Within 1 year after the date on which he submits his report to the Congress under subsection (a), the Secretary of Labor shall, if he determines it to be feasible, develop regulations, which will provide the protection of pension and retirement rights and benefits referred to in subsection (a).

(d) Congressional review of regulations; resolution of disapproval
(1) Any regulations developed pursuant to subsection (c) shall take effect if, and only if—
(A)
the Secretary of Labor, not later than the day which is 3 years after September 2, 1974, delivers a copy of such regulations to the House of Representatives and a copy to the Senate, and
(B)
before the close of the 120–day period which begins on the day on which the copies of such regulations are delivered to the House of Representatives and to the Senate, neither the House of Representatives nor the Senate adopts, by an affirmative vote of a majority of those present and voting in that House, a resolution of disapproval.
(2)
For purposes of this subsection, the term “resolution of disapproval” means only a resolution of either House of Congress, the matter after the resolving clause of which is as follows: “That the __ does not favor the taking effect of the regulations transmitted to the Congress by the Secretary of Labor on __”, the first blank space therein being filled with the name of the resolving House and the second blank space therein being filled with the day and year.
(3)
A resolution of disapproval in the House of Representatives shall be referred to the Committee on Education and Labor. A resolution of disapproval in the Senate shall be referred to the Committee on Labor and Public Welfare.
(4)
(A)
If the committee to which a resolution of disapproval has been referred has not reported it at the end of 7 calendar days after its introduction, it is in order to move either to discharge the committee from further consideration of the resolution or to discharge the committee from further consideration of any other resolution of disapproval which has been referred to the committee.
(B)
A motion to discharge may be made only by an individual favoring the resolution, is highly privileged (except that it may not be made after the committee has reported a resolution of disapproval), and debate thereon shall be limited to not more than 1 hour, to be divided equally between those favoring and those opposing the resolution. An amendment to the motion is not in order, and it is not in order to move to reconsider the vote by which the motion is agreed to or disagreed to.
(C)
If the motion to discharge is agreed to or disagreed to, the motion may not be renewed, nor may another motion to discharge the committee be made with respect to any other resolution of disapproval.
(5)
(A)
When the committee has reported, or has been discharged from further consideration of, a resolution of disapproval, it is at any time thereafter in order (even though a previous motion to the same effect has been disagreed to) to move to proceed to the consideration of the resolution. The motion is highly privileged and is not debatable. An amendment to the motion is not in order, and it is not in order to move to reconsider the vote by which the motion is agreed to or disagreed to.
(B)
Debate on the resolution of disapproval shall be limited to not more than 10 hours, which shall be divided equally between those favoring and those opposing the resolution. A motion further to limit debate is not debatable. An amendment to, or motion to recommit, the resolution is not in order, and it is not in order to move to reconsider the vote by which the resolution is agreed to or disagreed to.
(6)
(A)
Motions to postpone, made with respect to the discharge from committee or the consideration of a resolution of disapproval, and motions to proceed to the consideration of other business, shall be decided without debate.
(B)
Appeals from the decisions of the Chair relating to the application of the rules of the House of Representatives or the Senate, as the case may be, to the procedure relating to any resolution of disapproval shall be decided without debate.
(7)
Whenever the Secretary of Labor transmits copies of the regulations to the Congress, a copy of such regulations shall be delivered to each House of Congress on the same day and shall be delivered to the Clerk of the House of Representatives if the House is not in session and to the Secretary of the Senate if the Senate is not in session.

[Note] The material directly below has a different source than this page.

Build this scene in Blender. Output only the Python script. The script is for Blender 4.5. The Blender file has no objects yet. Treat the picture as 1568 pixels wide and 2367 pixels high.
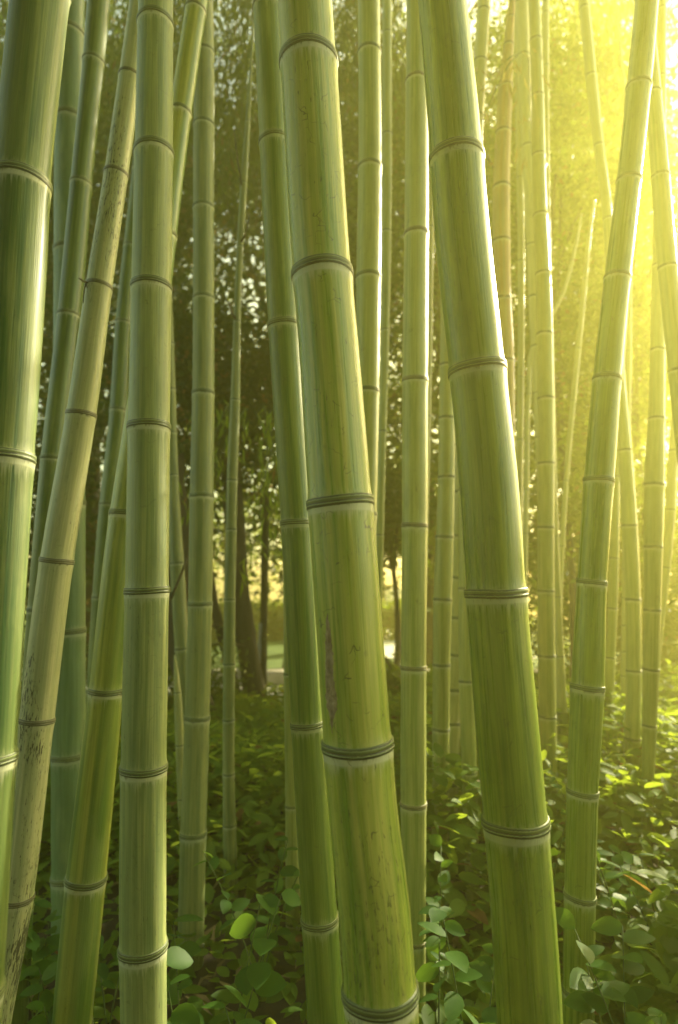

(8) The 120 day period referred to in paragraph (1) shall be computed by excluding—
(A)
the days on which either House is not in session because of an adjournment of more than 3 days to a day certain or an adjournment of the Congress sine die, and
(B)
any Saturday and Sunday, not excluded under subparagraph (A), when either House is not in session.
(9) This subsection is enacted by the Congress
(A)
as an exercise of the rulemaking power of the House of Representatives and the Senate, respectively, and as such they are deemed a part of the rules of each House, respectively, but applicable only with respect to the procedure to be followed in that House in the case of resolutions of disapproval described in paragraph (2); and they supersede other rules only to the extent that they are inconsistent therewith; and
(B)
with full recognition of the constitutional right of either House to change the rules (so far as relating to the procedures of that House) at any time, in the same manner and to the same extent as in the case of any other rule of that House.
Statutory Notes and Related Subsidiaries
Change of Name

Committee on Labor and Public Welfare of Senate abolished and replaced by Committee on Human Resources of Senate, effective Feb. 11, 1977. See Rule XXV of Standing Rules of Senate, as amended by Senate Resolution No. 4 (popularly cited as the “Committee System Reorganization Amendments of 1977”), approved Feb. 4, 1977. Committee on Human Resources of Senate changed to Committee on Labor and Human Resources of Senate, effective Mar. 7, 1979, by Senate Resolution No. 30, 96th Congress. See, also, Rule XXV of Standing Rules of Senate adopted Nov. 14, 1979. Committee on Labor and Human Resources of Senate changed to Committee on Health, Education, Labor, and Pensions of Senate by Senate Resolution No. 20, One Hundred Sixth Congress, Jan. 19, 1999.